LISTING:
######
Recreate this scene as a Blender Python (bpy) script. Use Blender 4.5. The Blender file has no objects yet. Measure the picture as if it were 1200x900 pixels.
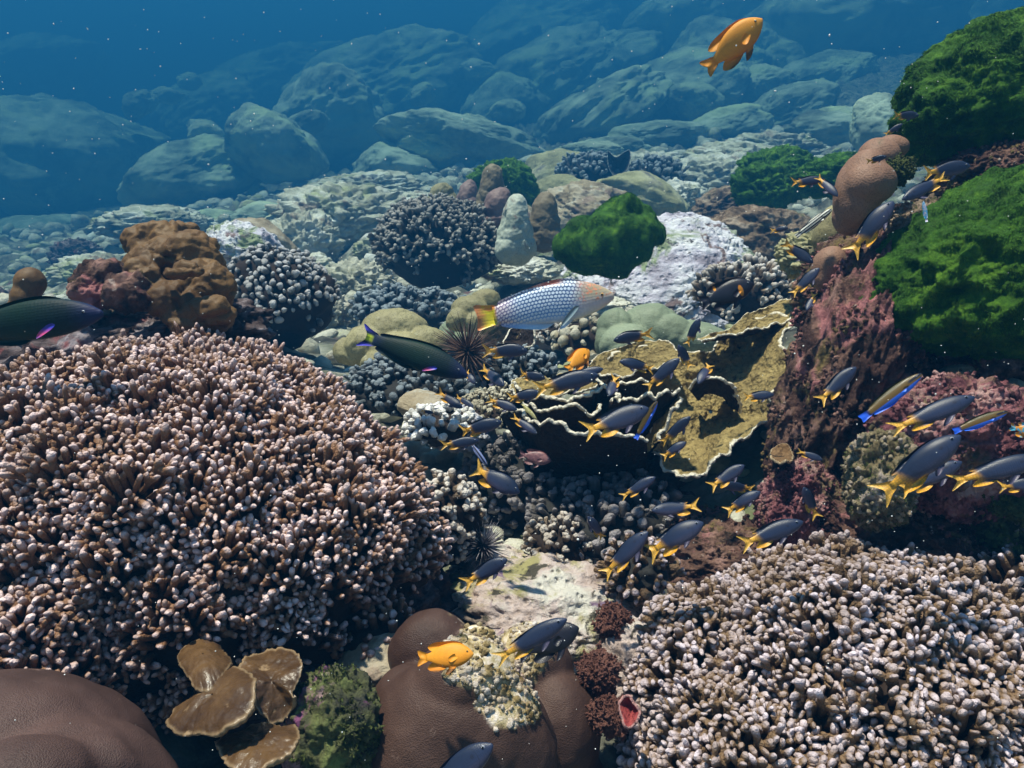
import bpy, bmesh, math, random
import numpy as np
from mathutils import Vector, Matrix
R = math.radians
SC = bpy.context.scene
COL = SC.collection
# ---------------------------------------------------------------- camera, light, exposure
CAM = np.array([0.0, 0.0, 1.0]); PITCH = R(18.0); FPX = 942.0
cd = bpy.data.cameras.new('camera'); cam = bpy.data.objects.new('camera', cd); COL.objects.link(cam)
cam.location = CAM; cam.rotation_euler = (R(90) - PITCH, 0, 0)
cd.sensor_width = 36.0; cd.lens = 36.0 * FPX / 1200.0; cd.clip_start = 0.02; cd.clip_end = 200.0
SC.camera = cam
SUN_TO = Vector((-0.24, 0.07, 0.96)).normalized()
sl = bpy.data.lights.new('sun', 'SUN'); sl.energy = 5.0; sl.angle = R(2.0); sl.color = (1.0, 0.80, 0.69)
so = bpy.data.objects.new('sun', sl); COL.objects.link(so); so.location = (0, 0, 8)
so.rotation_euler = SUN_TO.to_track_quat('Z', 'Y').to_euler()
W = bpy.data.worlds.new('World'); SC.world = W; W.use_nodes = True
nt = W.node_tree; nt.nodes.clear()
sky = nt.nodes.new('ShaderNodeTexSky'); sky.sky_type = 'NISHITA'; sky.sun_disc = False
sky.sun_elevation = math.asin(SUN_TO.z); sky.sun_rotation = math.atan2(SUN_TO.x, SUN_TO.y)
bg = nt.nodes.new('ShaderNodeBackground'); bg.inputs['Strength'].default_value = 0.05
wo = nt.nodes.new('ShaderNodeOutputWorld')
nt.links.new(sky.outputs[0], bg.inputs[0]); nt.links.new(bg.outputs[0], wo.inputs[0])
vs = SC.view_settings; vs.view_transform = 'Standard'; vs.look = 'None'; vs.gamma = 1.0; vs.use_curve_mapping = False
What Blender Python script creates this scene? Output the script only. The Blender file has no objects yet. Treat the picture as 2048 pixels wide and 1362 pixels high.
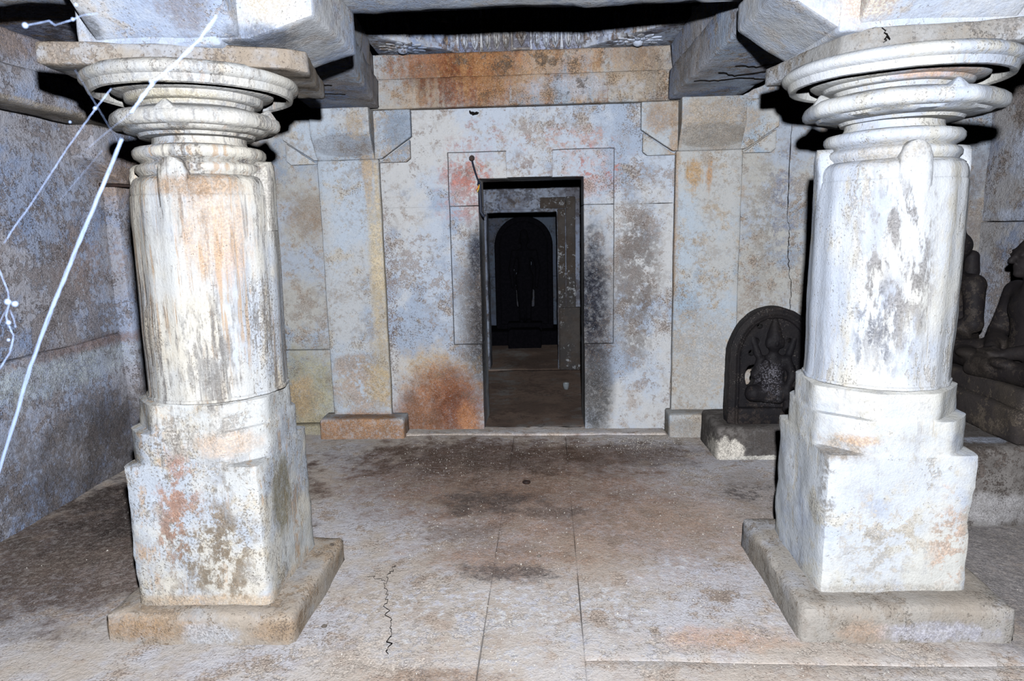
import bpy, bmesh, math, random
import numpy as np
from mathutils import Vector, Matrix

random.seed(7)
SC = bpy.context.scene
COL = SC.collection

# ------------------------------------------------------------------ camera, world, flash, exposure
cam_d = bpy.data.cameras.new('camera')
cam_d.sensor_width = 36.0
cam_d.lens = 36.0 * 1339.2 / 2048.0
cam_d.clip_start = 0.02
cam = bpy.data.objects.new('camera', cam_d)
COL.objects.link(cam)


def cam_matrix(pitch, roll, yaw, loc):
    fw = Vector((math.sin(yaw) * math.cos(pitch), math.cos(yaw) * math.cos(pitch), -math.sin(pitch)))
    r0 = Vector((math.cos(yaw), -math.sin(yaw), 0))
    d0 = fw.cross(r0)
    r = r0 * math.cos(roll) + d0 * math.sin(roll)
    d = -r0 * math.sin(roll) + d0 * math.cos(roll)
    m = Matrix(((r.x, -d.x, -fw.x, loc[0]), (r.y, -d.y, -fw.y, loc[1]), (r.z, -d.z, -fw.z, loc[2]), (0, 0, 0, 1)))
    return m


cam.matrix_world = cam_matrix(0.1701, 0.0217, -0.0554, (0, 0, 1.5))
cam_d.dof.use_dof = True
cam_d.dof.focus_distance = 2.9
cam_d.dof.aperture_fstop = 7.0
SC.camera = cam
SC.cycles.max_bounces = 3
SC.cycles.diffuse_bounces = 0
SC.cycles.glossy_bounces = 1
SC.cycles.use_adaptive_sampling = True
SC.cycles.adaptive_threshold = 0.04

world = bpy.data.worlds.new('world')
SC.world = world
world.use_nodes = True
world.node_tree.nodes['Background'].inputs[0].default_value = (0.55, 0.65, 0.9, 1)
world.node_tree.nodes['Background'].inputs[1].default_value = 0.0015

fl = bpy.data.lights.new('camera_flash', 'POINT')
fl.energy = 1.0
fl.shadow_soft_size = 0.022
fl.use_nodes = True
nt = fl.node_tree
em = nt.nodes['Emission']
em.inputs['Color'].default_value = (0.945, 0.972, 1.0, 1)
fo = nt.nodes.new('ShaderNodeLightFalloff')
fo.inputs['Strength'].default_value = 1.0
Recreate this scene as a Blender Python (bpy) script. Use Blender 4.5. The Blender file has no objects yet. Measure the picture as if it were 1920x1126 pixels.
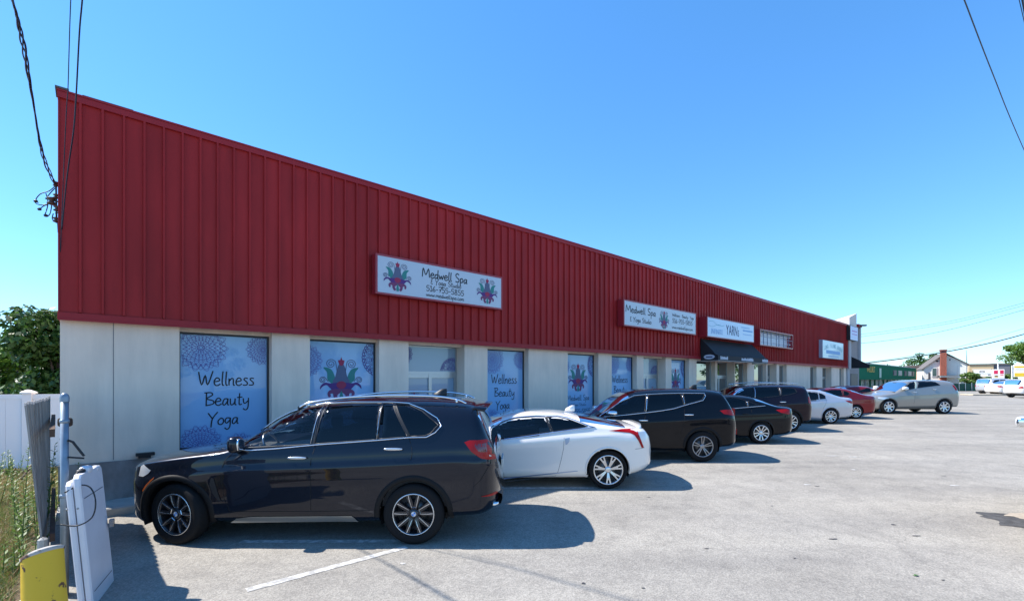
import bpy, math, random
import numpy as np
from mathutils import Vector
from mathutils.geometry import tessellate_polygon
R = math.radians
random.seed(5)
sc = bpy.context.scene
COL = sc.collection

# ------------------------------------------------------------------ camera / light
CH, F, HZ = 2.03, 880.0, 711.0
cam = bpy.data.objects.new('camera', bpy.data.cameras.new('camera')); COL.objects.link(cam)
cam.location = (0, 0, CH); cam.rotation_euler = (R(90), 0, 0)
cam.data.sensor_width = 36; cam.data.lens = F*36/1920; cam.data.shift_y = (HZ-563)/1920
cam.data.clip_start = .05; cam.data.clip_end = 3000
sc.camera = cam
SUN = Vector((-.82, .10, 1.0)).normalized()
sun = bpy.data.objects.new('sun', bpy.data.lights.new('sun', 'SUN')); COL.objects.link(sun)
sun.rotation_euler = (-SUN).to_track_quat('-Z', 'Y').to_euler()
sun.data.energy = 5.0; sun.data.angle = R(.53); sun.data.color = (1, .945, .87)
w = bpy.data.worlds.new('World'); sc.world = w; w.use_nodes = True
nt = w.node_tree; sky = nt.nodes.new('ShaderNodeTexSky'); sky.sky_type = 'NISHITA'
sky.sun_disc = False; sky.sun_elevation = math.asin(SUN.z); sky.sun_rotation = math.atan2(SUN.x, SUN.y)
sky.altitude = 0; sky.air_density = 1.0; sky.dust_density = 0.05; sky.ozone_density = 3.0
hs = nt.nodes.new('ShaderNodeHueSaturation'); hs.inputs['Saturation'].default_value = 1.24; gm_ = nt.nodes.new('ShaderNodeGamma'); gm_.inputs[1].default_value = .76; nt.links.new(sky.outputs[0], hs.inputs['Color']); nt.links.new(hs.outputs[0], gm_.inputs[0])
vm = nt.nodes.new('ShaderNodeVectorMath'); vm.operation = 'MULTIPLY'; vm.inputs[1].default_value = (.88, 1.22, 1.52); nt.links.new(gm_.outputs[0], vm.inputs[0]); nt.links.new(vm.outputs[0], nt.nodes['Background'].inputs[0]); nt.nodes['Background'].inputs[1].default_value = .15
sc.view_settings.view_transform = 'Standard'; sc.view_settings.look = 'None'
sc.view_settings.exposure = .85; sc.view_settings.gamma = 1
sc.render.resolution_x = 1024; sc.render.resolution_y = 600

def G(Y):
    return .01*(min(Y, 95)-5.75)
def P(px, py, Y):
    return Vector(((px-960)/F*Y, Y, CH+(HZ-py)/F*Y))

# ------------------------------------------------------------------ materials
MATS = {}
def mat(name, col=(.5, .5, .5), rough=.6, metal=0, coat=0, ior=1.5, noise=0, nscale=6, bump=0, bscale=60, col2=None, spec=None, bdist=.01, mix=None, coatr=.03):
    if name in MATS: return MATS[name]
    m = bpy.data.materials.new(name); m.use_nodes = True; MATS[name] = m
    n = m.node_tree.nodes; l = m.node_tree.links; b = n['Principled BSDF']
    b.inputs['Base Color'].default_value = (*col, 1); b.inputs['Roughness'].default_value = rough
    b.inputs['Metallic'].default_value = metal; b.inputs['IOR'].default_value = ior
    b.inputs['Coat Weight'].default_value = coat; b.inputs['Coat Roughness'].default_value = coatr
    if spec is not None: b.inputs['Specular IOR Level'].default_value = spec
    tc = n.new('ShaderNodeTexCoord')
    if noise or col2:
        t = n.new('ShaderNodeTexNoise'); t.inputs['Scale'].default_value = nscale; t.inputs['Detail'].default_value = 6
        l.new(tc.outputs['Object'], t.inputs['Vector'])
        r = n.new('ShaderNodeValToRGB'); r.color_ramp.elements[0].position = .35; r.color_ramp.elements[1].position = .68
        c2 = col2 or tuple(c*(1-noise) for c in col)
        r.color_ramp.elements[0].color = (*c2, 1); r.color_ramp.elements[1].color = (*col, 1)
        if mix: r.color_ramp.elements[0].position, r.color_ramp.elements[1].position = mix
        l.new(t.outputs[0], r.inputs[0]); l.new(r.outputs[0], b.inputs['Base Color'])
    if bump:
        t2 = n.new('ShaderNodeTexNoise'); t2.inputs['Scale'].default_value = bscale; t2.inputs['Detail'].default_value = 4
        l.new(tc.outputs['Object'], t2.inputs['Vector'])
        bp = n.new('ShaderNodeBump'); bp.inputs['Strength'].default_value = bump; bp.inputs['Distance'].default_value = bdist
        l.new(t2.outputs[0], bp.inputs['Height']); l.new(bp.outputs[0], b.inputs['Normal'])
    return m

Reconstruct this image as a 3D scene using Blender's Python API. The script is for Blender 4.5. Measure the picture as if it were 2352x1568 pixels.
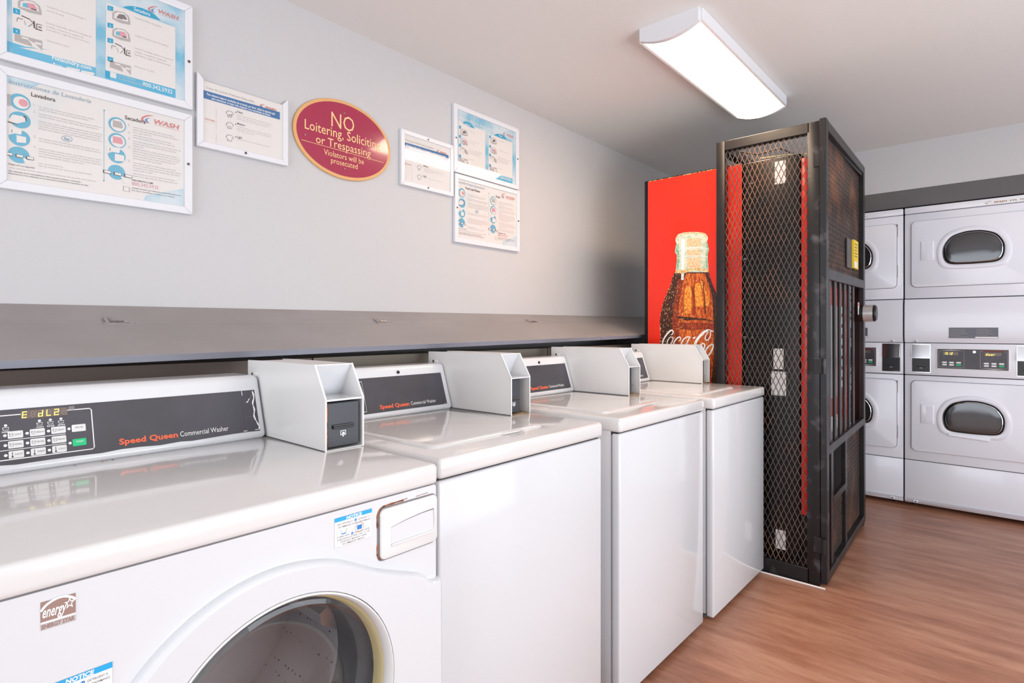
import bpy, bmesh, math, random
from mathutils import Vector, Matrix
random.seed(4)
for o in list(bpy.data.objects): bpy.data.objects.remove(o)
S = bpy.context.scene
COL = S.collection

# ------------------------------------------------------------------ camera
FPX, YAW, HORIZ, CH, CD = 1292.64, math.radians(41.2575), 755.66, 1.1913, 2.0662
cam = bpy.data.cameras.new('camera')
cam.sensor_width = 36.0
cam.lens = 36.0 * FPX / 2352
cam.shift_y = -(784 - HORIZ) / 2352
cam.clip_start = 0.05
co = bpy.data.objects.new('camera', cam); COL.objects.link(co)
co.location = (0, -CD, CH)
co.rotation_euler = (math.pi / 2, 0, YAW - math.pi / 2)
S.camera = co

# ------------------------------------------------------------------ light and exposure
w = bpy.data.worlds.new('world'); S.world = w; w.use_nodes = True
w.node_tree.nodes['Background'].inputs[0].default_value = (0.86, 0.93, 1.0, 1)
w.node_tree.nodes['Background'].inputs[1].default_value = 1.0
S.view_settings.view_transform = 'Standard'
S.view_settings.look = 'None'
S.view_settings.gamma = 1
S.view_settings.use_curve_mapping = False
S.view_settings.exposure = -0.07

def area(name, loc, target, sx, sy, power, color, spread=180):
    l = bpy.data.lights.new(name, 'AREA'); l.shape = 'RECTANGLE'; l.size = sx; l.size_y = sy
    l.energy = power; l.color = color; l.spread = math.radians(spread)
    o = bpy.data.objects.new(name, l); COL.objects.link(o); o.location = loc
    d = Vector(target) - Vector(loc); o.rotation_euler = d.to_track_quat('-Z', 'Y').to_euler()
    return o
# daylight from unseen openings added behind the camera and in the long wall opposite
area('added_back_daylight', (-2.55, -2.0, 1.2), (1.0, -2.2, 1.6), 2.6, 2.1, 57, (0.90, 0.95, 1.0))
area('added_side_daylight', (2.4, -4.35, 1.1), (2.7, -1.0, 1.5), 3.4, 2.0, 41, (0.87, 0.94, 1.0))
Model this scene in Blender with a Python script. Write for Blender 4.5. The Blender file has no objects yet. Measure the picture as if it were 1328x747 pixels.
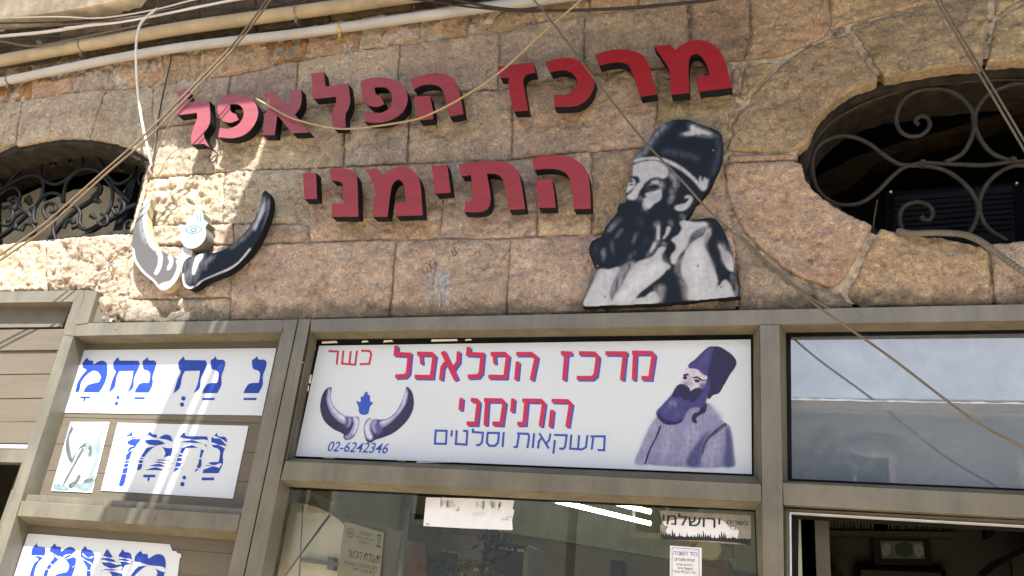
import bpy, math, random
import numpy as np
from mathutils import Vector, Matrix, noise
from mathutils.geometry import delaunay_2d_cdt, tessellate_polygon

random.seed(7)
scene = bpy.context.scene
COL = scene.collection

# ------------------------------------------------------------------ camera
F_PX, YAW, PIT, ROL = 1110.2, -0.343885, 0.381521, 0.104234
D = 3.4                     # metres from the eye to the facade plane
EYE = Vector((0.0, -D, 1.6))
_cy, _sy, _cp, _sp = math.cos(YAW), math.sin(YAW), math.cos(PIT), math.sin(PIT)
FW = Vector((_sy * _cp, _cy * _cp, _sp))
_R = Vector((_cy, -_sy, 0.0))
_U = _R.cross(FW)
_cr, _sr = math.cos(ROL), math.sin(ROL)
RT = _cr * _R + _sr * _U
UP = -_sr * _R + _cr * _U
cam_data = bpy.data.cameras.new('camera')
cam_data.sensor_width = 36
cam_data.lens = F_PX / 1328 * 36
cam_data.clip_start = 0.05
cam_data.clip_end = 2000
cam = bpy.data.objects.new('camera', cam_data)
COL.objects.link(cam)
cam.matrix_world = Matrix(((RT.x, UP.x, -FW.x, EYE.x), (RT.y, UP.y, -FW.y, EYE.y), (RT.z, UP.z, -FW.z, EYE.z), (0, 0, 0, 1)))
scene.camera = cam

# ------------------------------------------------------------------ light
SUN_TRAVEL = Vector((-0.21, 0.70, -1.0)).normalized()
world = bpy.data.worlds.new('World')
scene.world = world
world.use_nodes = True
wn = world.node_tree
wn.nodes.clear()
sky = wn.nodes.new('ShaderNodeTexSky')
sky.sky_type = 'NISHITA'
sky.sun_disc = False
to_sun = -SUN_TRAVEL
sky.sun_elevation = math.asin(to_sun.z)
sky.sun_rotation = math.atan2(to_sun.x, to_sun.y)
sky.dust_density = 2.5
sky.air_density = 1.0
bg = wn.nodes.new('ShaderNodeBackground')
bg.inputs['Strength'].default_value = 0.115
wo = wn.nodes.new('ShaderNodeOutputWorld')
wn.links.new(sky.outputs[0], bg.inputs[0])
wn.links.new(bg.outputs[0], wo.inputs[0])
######
WRITTEN PROBLEM: Begin at the line that has "Model this scene", stop after the line that has "COL = scene.collection", and reproduce every line between them exactly and nothing else. Pictures stay out of the copy.

COMPLETE OUTPUT:
Model this scene in Blender with a Python script. Write for Blender 4.5. The Blender file has no objects yet. Measure the picture as if it were 1328x747 pixels.
import bpy, math, random
import numpy as np
from mathutils import Vector, Matrix, noise
from mathutils.geometry import delaunay_2d_cdt, tessellate_polygon

random.seed(7)
scene = bpy.context.scene
COL = scene.collection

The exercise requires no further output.